Site icon SumutPos

Penegakan Hukum Kasus Korupsi Dinilai Tebang Pilih

Korupsi-Ilustrasi.

MEDAN, SUMUTPOS.CO -Pengungkapan dan penanganan kasus korupsi di Sumatera Utara yang ditangani Kejaksaan Tinggi Sumut (Kejatisu) dinilai belum menunjukkan rasa keadilan dan penegakan hukum dalam upaya pemberantasan korupsi.
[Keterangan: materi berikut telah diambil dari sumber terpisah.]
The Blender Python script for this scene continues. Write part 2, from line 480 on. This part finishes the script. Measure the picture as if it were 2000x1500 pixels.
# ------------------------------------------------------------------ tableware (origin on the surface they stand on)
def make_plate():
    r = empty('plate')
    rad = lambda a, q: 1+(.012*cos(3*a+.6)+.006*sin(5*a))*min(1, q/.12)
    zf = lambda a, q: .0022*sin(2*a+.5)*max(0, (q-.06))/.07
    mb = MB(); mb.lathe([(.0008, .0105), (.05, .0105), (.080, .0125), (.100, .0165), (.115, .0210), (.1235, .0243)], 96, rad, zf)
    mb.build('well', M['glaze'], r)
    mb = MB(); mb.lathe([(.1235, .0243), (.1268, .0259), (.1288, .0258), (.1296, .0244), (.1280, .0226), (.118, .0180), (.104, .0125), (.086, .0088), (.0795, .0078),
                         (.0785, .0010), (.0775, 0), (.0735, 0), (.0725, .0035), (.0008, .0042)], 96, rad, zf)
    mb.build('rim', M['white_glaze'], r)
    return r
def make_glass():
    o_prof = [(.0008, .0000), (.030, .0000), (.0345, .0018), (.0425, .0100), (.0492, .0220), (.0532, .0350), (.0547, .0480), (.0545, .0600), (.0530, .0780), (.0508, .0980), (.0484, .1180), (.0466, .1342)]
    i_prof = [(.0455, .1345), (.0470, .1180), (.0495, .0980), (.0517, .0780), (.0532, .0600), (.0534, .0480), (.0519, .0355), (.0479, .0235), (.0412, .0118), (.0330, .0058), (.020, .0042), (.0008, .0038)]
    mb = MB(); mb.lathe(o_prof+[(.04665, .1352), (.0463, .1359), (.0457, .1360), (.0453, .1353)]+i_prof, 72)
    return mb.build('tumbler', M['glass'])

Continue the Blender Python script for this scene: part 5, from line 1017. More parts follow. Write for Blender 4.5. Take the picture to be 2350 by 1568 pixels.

Sebab, masih banyak kasus-kasus korupsi yang ditangani penyidik Pidana Khusus (Pidsus) juga masih terkesan tebang pilih. Itu terlihat dari beberapa orang sudah ditetapkan sebagai tersangka, penyidik tidak melakukan penahanan, alias masih menghirup udara bebas.

Salah satunya kasus dugaan korupsi dana sosialisasi peningkatan aparatur Pemerintah Desa di Badan Pemberdayaan Masyarakat (Bapemas) Sumut Tahun Anggaran (TA) 2015,  Edita Siburian.  Selain itu, dugaan keterlibatan mantan Kepala Bapemas Sumut, Amran Uthe selaku pengguna anggaran (PA).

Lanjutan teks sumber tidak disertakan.